Birdwatchers. Das Land der roten Menschen
Ein Motorboot mit einer kleinen Touristengruppe fährt auf dem Fluss durch dichten Regenwald. Angespannt fixieren die Vögelbeobachter eine Menschengruppe am Ufer. „Indianer“, Männer in Kriegsbemalung, bekleidet mit Lendenschurzen, Frauen und Kinder stehen dekorativ am Ufer. Die Männer stoßen leise Schreie aus und lassen dazu ihre Pfeile in den Fluss gleiten. Sobald das Boot vorbei ist, verschwinden sie, erhalten an der nächsten Lichtung ein mageres Taschengeld, streifen sich Jeans und T-Shirts über und werden mit dem Pickup zurück ins Reservat gebracht. Ort des Geschehens ist der brasilianische Bundesstaat Mato Grosso do Sul, übersetzt heißt das „dichter Wald des Südens“. Es ist eine Region, in der die Guarani-Kaiowá, das größte indigene Volk Brasiliens, schon seit Jahrhunderten Kontakt mit den Kolonialvölkern hat.
Regisseur Marco Bechis hat nach jahrelangen Recherchen ein Drehbuch geschrieben, das die mentale und reale Krise dieser Ethnie am Beispiel einer kleinen Gruppe schildert: Nachdem sich zwei junge Frauen getötet haben, verlässt Nadio (Ambrósio Vilhalva) mit einigen Leuten das Reservat. Er siedelt sich ganz in der Nähe an, an einem Ort, an dem seine Vorfahren begraben sind. Früher alles Wald, heute rote Erde. Die Siedler errichten Hütten auf einem Feld, zwei junge Männer erlegen aus Mangel die Kuh eines Großgrundbesitzers. Nadio lehnt es mehrmals ab, seine Männer als Tagelöhner fortzulassen, obwohl Geld für Nahrungsmittel gebraucht wird.
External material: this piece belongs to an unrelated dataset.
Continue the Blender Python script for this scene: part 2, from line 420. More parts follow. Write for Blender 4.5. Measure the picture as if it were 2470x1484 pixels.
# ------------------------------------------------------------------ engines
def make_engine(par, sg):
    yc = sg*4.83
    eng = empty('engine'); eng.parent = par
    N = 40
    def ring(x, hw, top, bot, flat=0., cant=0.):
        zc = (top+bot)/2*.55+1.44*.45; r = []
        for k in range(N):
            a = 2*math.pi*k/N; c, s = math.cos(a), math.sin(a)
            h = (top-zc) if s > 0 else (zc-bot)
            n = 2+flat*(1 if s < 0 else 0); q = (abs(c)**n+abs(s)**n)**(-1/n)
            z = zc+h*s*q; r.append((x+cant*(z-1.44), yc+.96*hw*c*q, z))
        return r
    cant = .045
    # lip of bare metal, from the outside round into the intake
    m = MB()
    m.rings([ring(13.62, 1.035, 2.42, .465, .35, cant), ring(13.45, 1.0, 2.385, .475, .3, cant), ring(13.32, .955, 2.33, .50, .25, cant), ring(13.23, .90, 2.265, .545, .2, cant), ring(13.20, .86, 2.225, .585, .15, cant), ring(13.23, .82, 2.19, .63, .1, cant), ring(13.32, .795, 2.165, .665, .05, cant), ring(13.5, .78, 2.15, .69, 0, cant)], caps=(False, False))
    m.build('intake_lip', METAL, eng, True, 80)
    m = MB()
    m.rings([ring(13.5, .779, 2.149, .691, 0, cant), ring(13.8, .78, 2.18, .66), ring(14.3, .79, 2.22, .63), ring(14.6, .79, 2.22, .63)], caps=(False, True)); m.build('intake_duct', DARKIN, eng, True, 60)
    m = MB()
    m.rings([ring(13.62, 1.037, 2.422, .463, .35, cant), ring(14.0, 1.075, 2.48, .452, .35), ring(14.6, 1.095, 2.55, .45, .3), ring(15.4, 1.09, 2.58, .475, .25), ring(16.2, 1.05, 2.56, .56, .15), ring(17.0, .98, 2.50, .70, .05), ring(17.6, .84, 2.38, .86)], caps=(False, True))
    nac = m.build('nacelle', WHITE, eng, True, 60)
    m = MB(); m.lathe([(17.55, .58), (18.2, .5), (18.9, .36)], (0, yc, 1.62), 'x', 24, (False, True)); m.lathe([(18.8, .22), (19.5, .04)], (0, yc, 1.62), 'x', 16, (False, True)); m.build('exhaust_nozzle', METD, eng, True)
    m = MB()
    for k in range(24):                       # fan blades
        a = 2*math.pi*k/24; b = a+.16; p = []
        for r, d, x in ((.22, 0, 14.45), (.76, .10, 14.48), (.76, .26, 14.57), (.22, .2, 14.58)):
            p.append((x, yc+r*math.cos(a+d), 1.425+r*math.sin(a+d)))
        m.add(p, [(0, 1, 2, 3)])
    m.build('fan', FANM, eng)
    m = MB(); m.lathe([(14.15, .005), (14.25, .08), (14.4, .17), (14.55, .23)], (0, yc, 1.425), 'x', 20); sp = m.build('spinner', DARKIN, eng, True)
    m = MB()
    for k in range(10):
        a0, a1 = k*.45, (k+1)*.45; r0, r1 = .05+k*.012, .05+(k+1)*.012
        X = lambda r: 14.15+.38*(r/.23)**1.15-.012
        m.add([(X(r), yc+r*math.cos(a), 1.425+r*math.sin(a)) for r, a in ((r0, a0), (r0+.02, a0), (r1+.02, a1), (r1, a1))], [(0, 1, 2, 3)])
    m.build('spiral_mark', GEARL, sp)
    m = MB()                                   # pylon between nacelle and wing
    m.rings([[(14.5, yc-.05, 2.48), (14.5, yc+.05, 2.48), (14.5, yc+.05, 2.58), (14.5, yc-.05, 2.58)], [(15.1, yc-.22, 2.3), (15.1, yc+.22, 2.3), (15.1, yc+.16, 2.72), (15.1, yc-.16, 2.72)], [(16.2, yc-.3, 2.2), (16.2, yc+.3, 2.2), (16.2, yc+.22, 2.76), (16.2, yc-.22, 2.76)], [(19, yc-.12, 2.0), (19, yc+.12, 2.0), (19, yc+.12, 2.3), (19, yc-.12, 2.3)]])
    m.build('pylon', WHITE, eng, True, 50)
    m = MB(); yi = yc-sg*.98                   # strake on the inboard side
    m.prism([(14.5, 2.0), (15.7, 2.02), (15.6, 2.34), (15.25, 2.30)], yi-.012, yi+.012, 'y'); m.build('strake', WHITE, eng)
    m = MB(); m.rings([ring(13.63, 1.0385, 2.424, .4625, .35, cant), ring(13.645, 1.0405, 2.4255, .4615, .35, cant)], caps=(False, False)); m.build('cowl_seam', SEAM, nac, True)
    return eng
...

Die utopischen Momente dieses undramatisch erzählten Films liegen dort, wo die Jugendlichen beider Lager sich gegenseitig beschnuppern. Maria (Fabiane Pereira da Silva), die Tochter des Großgrundbesitzers stellt neugierige Fragen und der junge Schamane Osvaldo (Abrísio da Silva Pedro) kontert stets schlagfertig. Es entsteht Nähe, weil man sich für die Fremdartigkeit des anderen und überhaupt füreinander interessiert. Und sich auf Augenhöhe begegnet. Diese Augenhöhe, trotz ungleicher Machtverhältnisse, inszeniert Marco Bechis in vielen Begegnungen. Die Guarani fahren zwar mit dem Pferdefuhrwerk in die Stadt, sie sind aber keine Hinterwäldler, sondern Leute, die ihre Lebensform selbstbewusst vertreten. Anpassung ist nötig, muss aber Grenzen haben. Wie sie diese Grenzen definieren und verteidigen, davon handelt der Film Birdwachters.
Bechis hat einen Film gedreht, der die Situation der Guarani konsequent aus deren Perspektive zeigt, ohne sie zu idealisieren. Nach aufwändigen Recherchen konnte er Angehörige vom Stamm der Guarani-Kaiowá gewinnen. Die Laien überraschen als Darsteller durch starke Präsenz. Gelungen ist so nicht nur das Porträt einer Gruppe, die im Kampf um den verlorenen Lebensraum neue Wege beschreitet. Auch die Situation des Kolonialherren (Leonardo Medeiros) wird differenziert beleuchtet. Er ist nicht der brutale Ausbeuter, der über Leichen geht.
Großartig setzt Bechis in seinem Film die Magie des Waldes, die Würde der Guarani visuell in Szene. Und arbeitet immer wieder mit der Spannung zwischen gegensätzlichen Realitäten: Feld und Wald, Tagelöhner und Großgrundbesitzer am Fluss, Schamanen im Pickup, gelangweilte Teenager am Pool.
Birdwatchers zeigt die Guarani nicht als Opfer, aber als Menschen, die ohne Hilfe von außen nicht überleben werden. Der Film leistet einen wichtigen Beitrag zum Verständnis ihrer Lage, die alle angeht. Und das nicht nur, weil ihre Sache, die Bewahrung des Regenwaldes, eine Sache der Weltgemeinschaft ist.